Mais c’est Robespierre, qui, dans son Discours sur l'organisation des gardes nationales, imprimé en décembre 1790, en fait réellement une devise. Il rédige ainsi l’article 16 de son projet de décret : «  Elles porteront sur leur poitrine ces mots gravés : LE PEUPLE FRANÇAIS, et au-dessous : LIBERTÉ, EGALITÉ, FRATERNITÉ. Les mêmes mots seront inscrits sur leurs drapeaux, qui porteront les trois couleurs de la nation. »

Reprise par le club des Cordeliers le 29 mai 1791 puis lors de la fête de la liberté le 15 avril 1792, c'est finalement la Commune de Paris qui l’adoptera officiellement le 21 juin 1793. Son maire, Jean-Nicolas Pache, ordonne alors de faire peindre sur les murs de la maison commune la formule : « La République une et indivisible - Liberté, Égalité, Fraternité ou la mort ».

Sous l'Empire et la Restauration, la devise est abandonnée. Mais elle reparait avec les révolution de 1830 et de 1848, année où la IIème République l’adopte comme devise officielle le 27 février 1848 grâce au futur député Louis Blanc. À nouveau occultée sous le second empire, la devise est définitivement adoptée comme symbole officiel sous la IIIème République, et réinscrite sur le fronton des édifices publics à partir du 14 juillet 1880.

Le régime de Vichy la remplacera par la devise Travail, Famille, Patrie, mais la constitution de 1946, au lendemain de la guerre, la fera entrer durablement dans l’identité républicaine de la France.

Perspectives 

Dans les périodes de crises et d’agitation, les valeurs républicaines sont régulièrement mises à mal : le régime de Vichy remplace Liberté, égalité, fraternité par Travail, famille, patrie. C’est, au-delà du symbole, qui acte du renversement de la république, l’image d’une autre société fermée sur elle-même, où l’individu n’est plus citoyen de la nation mais soumis à un état autoritariste dans lequel la fraternité et la liberté n’ont plus court, et où l’égalité n’a plus d’existence ni de signification puisqu’elle est remplacée par la logique de l’arbitraire.

Mais dans les phases de troubles économiques comme celles que nous traversons, la vigilance que nous devons observer pour préserver les valeurs de la République est tout aussi importante. La tentation sécuritaire des états qui se sentent menacés et redoutent de perdre le contrôle de la situation ouvre la voie à de nombreuses restrictions des libertés individuelles, et à une surveillance accrue des citoyens. Les difficultés économiques fragilisent la fraternité en exacerbant le repli sur soi : on n’aide plus les autres parce que l’on a peur ou que l’on tente soi-même de s’en sortir, et l’interaction entre tous est réduite au strict nécessaire. C’est justement dans les périodes où il faut se tendre la main que l’on serre les poings.
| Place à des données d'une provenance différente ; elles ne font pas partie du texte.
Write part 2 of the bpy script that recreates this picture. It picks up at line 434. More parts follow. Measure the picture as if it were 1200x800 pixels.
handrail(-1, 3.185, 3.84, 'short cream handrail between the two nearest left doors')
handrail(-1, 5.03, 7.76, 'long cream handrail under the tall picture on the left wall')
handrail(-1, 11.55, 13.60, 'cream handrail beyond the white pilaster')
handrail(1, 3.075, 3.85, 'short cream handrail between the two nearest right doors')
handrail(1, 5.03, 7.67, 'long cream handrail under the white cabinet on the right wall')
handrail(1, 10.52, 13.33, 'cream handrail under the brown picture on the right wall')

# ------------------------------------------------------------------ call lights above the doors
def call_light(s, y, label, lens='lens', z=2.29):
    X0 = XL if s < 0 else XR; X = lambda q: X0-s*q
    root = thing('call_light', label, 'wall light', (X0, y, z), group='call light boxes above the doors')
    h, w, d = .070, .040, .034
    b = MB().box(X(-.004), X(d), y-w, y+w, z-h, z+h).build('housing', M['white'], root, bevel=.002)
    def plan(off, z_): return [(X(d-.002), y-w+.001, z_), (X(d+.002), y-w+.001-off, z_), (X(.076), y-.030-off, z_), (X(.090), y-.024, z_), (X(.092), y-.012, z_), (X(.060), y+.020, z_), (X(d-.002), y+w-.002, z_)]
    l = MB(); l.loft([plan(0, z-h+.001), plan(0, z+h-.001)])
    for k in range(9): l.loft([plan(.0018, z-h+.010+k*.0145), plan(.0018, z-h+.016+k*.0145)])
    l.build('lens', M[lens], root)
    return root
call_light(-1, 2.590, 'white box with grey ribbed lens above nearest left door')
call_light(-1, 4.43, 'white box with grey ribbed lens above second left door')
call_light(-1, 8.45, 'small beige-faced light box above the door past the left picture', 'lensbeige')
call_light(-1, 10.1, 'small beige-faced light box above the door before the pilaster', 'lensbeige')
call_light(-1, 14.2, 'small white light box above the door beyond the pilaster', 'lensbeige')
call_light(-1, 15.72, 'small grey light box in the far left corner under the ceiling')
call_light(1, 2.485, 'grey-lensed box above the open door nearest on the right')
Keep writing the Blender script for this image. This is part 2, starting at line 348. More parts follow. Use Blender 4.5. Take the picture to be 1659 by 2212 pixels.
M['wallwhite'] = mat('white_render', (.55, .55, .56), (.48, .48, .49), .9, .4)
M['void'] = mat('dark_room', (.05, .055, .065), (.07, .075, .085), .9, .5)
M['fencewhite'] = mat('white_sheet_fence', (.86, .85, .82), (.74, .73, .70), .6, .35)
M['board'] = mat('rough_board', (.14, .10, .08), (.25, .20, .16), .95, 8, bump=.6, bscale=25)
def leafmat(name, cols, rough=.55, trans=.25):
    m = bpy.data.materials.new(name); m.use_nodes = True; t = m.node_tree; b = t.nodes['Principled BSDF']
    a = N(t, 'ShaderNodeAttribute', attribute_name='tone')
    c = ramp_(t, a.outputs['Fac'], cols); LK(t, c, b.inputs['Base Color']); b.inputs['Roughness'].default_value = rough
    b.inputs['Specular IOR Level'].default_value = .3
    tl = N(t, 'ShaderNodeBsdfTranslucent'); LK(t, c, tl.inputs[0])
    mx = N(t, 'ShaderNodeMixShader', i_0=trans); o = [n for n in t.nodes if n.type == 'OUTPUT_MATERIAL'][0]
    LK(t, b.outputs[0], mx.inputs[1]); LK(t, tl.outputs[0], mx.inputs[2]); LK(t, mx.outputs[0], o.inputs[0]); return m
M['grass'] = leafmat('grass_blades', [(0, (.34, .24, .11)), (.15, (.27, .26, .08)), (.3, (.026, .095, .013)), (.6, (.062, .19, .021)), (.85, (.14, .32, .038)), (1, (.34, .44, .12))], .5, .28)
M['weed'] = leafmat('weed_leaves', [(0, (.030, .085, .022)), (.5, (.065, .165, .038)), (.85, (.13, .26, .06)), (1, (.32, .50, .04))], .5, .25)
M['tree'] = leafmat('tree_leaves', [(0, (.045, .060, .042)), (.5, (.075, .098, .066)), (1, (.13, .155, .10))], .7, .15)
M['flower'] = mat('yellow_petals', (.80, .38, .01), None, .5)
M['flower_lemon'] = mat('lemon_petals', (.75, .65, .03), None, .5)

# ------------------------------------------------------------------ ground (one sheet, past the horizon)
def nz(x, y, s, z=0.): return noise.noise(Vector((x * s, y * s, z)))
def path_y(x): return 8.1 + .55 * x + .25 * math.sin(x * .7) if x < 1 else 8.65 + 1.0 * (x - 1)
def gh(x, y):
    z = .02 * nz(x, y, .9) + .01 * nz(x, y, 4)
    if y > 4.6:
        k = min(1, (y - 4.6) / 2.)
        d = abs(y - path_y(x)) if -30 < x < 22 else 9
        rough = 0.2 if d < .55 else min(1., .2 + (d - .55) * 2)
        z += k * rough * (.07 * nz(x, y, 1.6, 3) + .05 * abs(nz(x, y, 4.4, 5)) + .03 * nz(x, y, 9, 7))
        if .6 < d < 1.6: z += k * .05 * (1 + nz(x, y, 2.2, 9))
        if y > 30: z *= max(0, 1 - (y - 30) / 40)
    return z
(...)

Dans la même logique, l’égalité semble alors redevenir hors de portée : réflexe identitaire, manque de ressources, absence de travail, conduisent à vouloir réduire les droits des autres ou à justifier les abus de droit les plus divers.  Quand les citoyens commencent à penser que la loi n’est plus la même pour tous, la République est chaque fois remise en cause dans ses fondements et doit réaffirmer ses principes afin de les préserver.

Tous enfants de la République

La Convention internationale des droits de l’enfant (CIDE), quoique tardive puisqu’elle ne date que de 1989, est un héritage direct de la déclaration des droits de l’homme et du citoyen et son élargissement aux enfants mineurs de toutes origines ethniques, culturelles ou sociales. Elle les place à leur tour dans une logique d’égalité de droits, de liberté d’être et de penser, en leur reconnaissant la qualité d’individu à part entière. Dans cette optique, l’éducation nationale marque d’ailleurs une immense avancée républicaine, car elle offre l’égalité des chances à tous, permettant d’acquérir une instruction à tous les enfants quelle que soit leur origine sociale.

La CIDE réaffirme également le principe de fraternité, cette fois-ci en rappelant aux adultes qu’ils ont leurs propres devoirs face aux enfants, qu’ils doivent leur apporter bien-être et protection tout en veillant à leur éducation.

Aujourd’hui, pour la plupart des enfants et des adolescents, les principes fondamentaux qui régissent la République semblent acquis depuis toujours. Ils ont la force de l’évidence. La France est un pays de libertés individuelles, où l’égalité des chances et des droits est une valeur absolue, et où la fraternité induit que chaque membre de la société est interdépendant des autres. L’histoire démontre pourtant qu’il n’en est rien : la République doit toujours se conquérir et se reconquérir. Sa devise Liberté, égalité, fraternité, a déjà plusieurs fois disparu des frontons et le risque que cela se produise à nouveau n’est jamais tout à fait écarté.

Il appartient à tous de transmettre ses valeurs, de les partager et de les faire vivre. Pour les enfants, et tous les jeunes d’une manière générale, la question est d’en prendre conscience, et d’agir afin que leurs propres droits, ceux qui leur sont donnés à la naissance par la République, continuent d’être respectés, et même d’être renforcés quand l’évolution de la société l’appelle à travers ses exigences de progrès politique et social.